70年代に国の指導で地下に埋められた有害農薬の最終処理が頓挫している。国は国際条約を批准して来春までに処理を終える計画だったが、財政難から10道県で2083トンが地下に眠ったまま。地震で地中に漏れ出る危険もある。国は「税源は移譲した」との立場で、解決のめどが立っていない。
有害農薬が地下に埋設されることになったのは1971年、旧農林省が農作物に残留して体内に蓄積して健康被害を引き起こすとして、アルドリン、エンドリン、ディルドリン、BHC、DDTの5種類の有機塩素系農薬の使用を禁止。最終的には無害化処理が必要だが、当時は高温焼却などの技術はなかったため、地下に埋めるよう都道府県に指導した。30道県が計約4660トンを、プラスチックのコンテナに入れた上で、県有地や農薬メーカーの敷地などの地下にコンクリートの箱に密閉するなどして埋めた。
政府は02年、有害化学物質を規制する「残留性有機汚染物質に関するストックホルム条約」を批准したことから、地中に埋めた農薬の最終処理を検討。
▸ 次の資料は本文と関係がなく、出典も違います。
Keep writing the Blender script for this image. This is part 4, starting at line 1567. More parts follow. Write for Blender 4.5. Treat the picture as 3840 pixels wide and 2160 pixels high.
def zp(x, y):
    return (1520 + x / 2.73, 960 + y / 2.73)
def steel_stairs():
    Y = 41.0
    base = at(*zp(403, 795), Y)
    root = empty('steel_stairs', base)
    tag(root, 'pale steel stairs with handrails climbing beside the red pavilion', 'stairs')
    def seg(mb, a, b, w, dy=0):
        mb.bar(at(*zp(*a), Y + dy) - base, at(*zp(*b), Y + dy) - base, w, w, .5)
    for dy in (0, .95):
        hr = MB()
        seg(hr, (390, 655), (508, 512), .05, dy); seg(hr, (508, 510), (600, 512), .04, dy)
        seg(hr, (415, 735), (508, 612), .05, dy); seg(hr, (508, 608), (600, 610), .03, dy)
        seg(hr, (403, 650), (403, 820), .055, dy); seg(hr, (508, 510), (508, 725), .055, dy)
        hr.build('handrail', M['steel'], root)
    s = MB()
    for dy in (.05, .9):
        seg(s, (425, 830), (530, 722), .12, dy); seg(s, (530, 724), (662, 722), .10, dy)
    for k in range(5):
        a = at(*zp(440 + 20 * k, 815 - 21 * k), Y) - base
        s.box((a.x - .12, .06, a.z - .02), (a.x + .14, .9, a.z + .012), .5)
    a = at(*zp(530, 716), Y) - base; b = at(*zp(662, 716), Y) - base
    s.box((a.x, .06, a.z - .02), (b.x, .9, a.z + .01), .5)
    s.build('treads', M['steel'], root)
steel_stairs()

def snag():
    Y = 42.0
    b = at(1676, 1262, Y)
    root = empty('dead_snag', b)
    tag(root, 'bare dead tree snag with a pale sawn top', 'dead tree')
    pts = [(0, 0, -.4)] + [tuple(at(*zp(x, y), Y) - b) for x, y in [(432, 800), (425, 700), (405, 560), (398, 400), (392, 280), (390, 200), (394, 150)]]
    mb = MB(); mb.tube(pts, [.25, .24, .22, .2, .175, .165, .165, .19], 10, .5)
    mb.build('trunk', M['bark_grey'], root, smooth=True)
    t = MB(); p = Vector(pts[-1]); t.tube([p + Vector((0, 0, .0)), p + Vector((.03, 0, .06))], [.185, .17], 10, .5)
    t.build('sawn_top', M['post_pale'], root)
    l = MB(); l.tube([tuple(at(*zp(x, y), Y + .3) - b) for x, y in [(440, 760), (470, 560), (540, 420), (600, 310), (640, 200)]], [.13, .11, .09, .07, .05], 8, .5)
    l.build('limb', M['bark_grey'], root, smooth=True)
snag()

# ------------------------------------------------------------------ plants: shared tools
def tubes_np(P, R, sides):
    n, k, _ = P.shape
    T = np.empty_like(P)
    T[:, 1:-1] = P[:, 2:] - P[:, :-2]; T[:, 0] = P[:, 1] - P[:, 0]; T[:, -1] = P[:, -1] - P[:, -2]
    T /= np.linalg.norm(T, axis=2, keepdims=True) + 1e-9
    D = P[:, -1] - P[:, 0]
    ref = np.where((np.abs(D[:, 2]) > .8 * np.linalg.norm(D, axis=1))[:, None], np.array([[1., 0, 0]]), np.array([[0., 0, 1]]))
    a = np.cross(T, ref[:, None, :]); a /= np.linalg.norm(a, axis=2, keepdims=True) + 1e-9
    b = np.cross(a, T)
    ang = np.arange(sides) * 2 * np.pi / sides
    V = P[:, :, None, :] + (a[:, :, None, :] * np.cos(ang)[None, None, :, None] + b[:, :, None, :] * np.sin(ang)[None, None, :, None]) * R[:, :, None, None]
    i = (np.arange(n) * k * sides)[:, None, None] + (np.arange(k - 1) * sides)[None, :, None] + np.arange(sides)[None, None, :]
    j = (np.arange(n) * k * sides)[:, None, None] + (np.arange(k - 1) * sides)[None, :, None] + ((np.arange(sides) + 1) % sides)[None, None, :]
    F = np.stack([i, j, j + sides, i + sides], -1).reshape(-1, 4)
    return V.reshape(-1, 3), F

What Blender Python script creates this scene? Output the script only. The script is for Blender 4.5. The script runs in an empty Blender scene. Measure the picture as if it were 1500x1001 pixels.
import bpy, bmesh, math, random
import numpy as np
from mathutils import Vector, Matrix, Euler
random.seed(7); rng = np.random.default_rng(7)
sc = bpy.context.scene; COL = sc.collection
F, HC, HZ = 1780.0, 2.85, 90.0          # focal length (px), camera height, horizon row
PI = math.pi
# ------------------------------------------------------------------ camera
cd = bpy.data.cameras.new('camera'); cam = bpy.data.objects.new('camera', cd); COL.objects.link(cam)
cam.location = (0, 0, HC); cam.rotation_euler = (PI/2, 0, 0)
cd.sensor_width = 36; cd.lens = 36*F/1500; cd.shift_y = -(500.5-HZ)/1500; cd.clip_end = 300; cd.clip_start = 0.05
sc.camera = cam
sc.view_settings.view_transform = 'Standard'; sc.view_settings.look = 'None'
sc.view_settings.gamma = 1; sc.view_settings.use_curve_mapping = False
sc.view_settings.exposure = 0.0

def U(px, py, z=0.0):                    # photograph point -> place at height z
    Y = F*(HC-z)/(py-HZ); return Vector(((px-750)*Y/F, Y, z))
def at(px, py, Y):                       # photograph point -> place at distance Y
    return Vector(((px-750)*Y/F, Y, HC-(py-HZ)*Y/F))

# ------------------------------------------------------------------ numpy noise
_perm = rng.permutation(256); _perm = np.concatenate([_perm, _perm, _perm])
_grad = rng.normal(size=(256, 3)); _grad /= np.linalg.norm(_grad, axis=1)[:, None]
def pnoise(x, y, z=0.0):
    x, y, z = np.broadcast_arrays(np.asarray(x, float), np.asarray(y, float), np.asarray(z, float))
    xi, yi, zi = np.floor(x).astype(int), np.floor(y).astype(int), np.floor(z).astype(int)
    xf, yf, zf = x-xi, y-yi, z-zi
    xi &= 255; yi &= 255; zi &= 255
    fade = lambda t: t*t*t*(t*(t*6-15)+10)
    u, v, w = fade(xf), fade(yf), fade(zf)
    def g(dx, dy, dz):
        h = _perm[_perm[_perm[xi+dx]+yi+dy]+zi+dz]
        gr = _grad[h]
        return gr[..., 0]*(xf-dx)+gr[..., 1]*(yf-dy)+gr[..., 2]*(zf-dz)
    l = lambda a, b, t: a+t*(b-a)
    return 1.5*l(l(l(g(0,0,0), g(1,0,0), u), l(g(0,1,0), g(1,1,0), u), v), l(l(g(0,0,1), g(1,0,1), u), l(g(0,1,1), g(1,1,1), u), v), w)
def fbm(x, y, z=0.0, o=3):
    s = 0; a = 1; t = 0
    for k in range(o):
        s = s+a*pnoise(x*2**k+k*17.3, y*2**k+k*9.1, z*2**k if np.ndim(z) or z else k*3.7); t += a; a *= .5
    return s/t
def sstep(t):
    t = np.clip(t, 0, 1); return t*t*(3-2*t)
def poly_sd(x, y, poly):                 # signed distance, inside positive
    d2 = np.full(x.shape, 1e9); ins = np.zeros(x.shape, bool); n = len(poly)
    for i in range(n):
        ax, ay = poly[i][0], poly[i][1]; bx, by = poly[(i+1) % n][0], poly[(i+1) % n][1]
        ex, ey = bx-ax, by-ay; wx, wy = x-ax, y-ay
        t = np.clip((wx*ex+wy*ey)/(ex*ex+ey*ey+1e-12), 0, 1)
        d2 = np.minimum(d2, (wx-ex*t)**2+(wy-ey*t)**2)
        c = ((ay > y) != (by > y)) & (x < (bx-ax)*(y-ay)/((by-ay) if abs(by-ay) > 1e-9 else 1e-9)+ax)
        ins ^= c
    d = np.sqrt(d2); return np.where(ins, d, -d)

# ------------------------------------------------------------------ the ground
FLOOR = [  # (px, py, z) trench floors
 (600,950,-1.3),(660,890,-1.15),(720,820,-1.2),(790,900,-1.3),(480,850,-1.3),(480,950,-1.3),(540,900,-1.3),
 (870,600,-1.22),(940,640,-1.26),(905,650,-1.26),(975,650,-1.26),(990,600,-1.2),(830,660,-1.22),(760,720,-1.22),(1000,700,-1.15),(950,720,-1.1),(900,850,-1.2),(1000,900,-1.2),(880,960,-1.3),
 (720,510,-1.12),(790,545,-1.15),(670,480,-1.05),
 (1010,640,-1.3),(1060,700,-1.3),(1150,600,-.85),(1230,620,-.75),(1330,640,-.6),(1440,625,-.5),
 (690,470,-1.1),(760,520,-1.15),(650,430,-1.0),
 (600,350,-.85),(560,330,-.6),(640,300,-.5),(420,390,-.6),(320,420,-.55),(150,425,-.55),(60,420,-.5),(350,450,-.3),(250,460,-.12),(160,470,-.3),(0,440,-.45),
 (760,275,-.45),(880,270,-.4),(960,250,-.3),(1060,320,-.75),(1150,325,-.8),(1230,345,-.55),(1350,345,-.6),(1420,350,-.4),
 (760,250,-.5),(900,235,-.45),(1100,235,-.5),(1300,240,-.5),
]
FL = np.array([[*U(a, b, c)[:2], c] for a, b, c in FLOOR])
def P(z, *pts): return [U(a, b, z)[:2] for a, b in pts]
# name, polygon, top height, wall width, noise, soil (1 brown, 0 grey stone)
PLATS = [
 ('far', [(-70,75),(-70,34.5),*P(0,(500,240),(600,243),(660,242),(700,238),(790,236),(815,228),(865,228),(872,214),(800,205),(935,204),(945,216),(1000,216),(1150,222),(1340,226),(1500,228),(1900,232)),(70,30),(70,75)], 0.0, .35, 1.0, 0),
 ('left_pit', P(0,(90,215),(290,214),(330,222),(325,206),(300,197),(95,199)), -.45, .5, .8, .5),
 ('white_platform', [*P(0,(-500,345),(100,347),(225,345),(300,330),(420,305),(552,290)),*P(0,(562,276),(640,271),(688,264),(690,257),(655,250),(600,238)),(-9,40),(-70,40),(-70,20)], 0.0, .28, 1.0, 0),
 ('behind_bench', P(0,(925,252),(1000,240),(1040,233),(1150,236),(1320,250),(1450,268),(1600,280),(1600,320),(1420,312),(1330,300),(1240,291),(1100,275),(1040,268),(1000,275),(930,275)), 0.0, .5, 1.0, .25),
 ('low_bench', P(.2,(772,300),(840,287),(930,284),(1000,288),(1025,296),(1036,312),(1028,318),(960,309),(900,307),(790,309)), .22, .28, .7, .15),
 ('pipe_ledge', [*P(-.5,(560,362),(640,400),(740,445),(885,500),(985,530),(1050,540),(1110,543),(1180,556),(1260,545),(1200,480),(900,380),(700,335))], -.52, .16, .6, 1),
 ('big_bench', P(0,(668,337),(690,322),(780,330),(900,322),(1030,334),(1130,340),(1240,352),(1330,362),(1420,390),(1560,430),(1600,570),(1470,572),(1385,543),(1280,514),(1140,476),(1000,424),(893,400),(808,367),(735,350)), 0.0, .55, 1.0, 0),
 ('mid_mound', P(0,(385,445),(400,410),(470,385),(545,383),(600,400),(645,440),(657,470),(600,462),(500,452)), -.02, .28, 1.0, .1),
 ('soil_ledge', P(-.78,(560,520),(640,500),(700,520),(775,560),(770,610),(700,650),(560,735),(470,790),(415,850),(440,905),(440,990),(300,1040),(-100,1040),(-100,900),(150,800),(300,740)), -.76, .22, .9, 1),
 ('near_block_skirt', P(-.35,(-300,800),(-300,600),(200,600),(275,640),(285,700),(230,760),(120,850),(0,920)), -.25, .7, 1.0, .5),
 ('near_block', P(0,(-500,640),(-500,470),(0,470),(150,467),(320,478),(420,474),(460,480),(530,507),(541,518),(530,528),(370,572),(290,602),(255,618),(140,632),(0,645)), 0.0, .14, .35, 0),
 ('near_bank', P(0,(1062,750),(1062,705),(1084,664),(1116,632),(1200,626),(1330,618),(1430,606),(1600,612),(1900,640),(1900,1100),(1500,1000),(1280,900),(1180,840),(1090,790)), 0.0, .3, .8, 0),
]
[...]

条約に期限はないが、国は04年度から5年で処理する計画をたて、04、05両年度は国が費用の半分を負担する補助事業(各約4億円)を組んだ。しかし、国から地方に税源を移譲する三位一体改革で、06年に補助金は廃止になった。
農林水産省の4月時点の調査を基に朝日新聞社が調べた結果、30道県のうち20県で最終処理が完了していたが、10道県の120カ所で未処理だった。同省は犯罪予防や安全維持を理由に埋設場所は非公表としている。
05年の朝日新聞社の都道府県への調査で12道府県で周辺土壌や地下水への汚染が確認された。うち5府県では環境基準を上回っていた。その後、土壌の除去などが進められている。専門家からは地震などの災害時に地盤がゆるんで農薬が地中に漏れ出る危険性も指摘されている。